One last thought on world building: make a map after the first or second session, but (in my opinion) no later than the first trait vote. Look up some real world maps for inspiration and ask the simple question: “How can I **** this up?” Then gleefully add towns that practice cannibalism, monasteries where mirrors show you your soul, and sites of eldritch horror, whatever strikes your fancy. If you make it big and powerful enough the players will respond and push back. And then, when they get to these places? Use them to challenge beliefs. Got someone with a pacifist belief? Make sure that site of eldritch horror already has someone trying to clean the place out with extreme prejudice and has very good reasons for doing so. Got someone who thinks that lies and trickery is the only way to get stuff done? Have those mirrors in the monastery produce fun-house mirror clones that are so good and sanctimonious that he’ll be sick looking at them, then have them try to solve the same problems the good and knight in shining armor way.
The point is this: when you design a world make sure it’s a good container to challenge people. Subtle is never what I’m going for in world-building, that’s left up to actual game play. But then again, I like starting games with things like massive riots and towns blowing up.
Suddenly I feel like I understand your GMing style much more now, hahahaha.
(Clarifier for the confused, I play with Spyders IRL.)
Heh, yeah. When in doubt blow things up
You don’t even need to be in doubt. Just blow it up.
And if you’re not going to blow it up right now make sure you can blow it up later! That’s a setting.
For what it’s worth.
My first game we burned off of the Elder Scrolls games (background, maps, politics, history) all characters and skills were straight BWG and we used the setting as a great sandbox to fill up as our wises and bits directed us to do.

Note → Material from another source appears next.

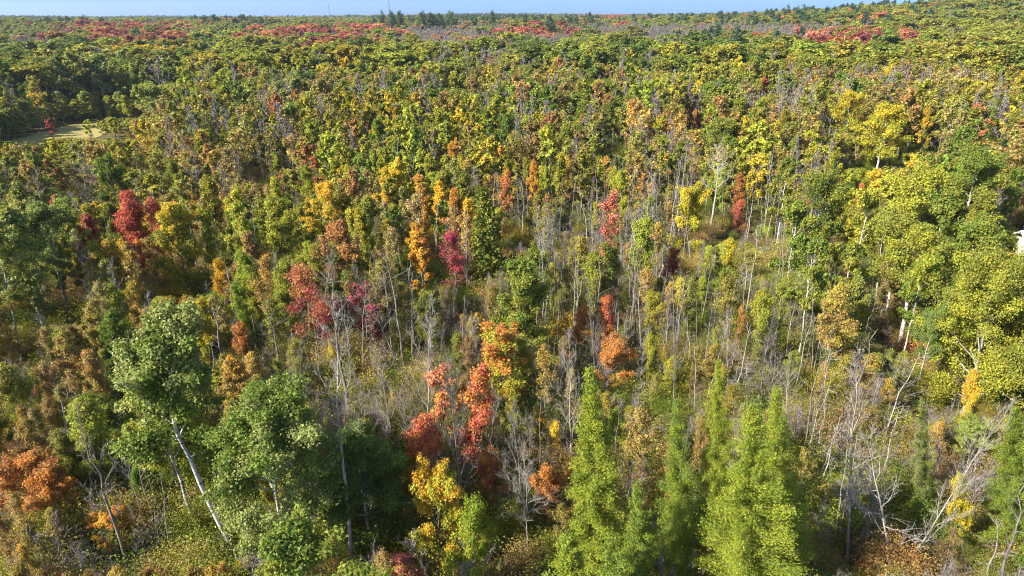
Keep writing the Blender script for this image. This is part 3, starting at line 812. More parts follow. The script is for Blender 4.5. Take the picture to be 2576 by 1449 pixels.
# --- dead and bare trees bottom right
vdead = Form('bare', leafless(370, 13, 0.25, 2.9, 14, 7, 6, 0.12, el0=12, el1=68, tw=0.009), 13, M_DEAD, None, 3.2)
hero('dead_tree', vdead, (2215, 1085), (2246, 1470), 'pale upright stem of the V-shaped dead pair', look='dead', width=0.85, turn=0.2, keep=(2120, 1100, 2300, 1449))
hero('dead_tree', Form('bare', leafless(371, 13, 0.22, 2.6, 16, 9, 6, 0.10, el0=30, el1=75, tw=0.008), 13, M_PALE, None, 3.0), (2545, 1020), (2255, 1462), 'pale dead stem leaning far right out of the V-shaped pair', look='dead', width=0.6, turn=1.2, keep=(2260, 1080, 2560, 1449))
hero('bare_tree', Form('bare', leafless(372, 15, 0.25, 2.5, 13, 7, 5, 0.13, el0=30, el1=75), 15, M_PALE, None, 2.5), (2178, 880), (2130, 1430), 'tall pale bare tree left of the V-shaped dead pair', width=0.75, turn=2.0, keep=(2100, 900, 2230, 1400))
hero('dead_sapling', F['stem'][3], (2500, 1300), (2472, 1500), 'broken leaning grey stem at the bottom right', width=2.4, look='bare')
hero('dead_sapling', F['stem'][4], (2560, 1200), (2510, 1520), 'slim pale stem in the bottom right corner', width=2.0, look='bare')
hero('shrub', Form('shrub', shrub_form(380, 3.0, 1.9, 16000, 0.055, 8), 3.0, M_GREY, M_LEAF, 1.9), (2250, 1385), (2250, 1500), 'rusty orange shrub at the foot of the V-shaped dead pair', C['rust'], C['brown'], width=0.8)
hero('maple_tree', F['oval_hi'][3], (2420, 1180), (2425, 1440), 'small golden ash right of the V-shaped dead pair', C['yellow'], C['lime'], width=0.55, keep=(2390, 1185, 2450, 1330))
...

Any setting that you burn for inspiration just take what you need to capture its flavor for your BWG game rather than trying to morph BWG into something it isn’t meant to be.
From my experience, BW is about taking wonderful worlds, and then making them such a mess that they are unrecognizable. But if you’ve done it well, the messed up setting should be just as inspiring and intriguing as the one you began with, if not more so.
I recommend running with either Burning Sands, The Blossoms are Falling, or Tolkein’s Middle Earth, as those are worlds that everyone either understands or can read a 30 page book and instantly understand. Then, mess them up as your characters quest for a better world. Or, a world they like more. Expect them to fail, and make things worse, but try all the same.
I think I’ll weigh in with disagreement. Although grand dysfunction is certainly an interesting and fertile backdrop, you can also run solid games in a setting that works and remains working. A functional court, a well-run mercenary company, even the citizens of a quiet town, all have their own stories that can be compelling and fascinating and not require the flames to blaze as everything crumbles around them.
Apocalypse is very liberating. Sometime it’s interesting to see what can be done within the constraints of a well-ordered world where you can’t shank your problems, much less seize control of the rag-tag band and lead them to victory. Sometimes there are no rag-tags around and the problems are structural or existential, not personal.
What is this? Not shanking your problems? Do explain in greater detail! This is interesting!
Indeed.
This may explain some of the differences between the games I run and the games that Spyders runs.
I don’t know. Life is about change. I kinda feel that if my characters don’t have the ability or at least want to change society and create movement then it doesn’t feel like I’m playing real people.
Well, I do think there’s a bit of a spectrum between “change” and “burn everything down in the flames of madness”.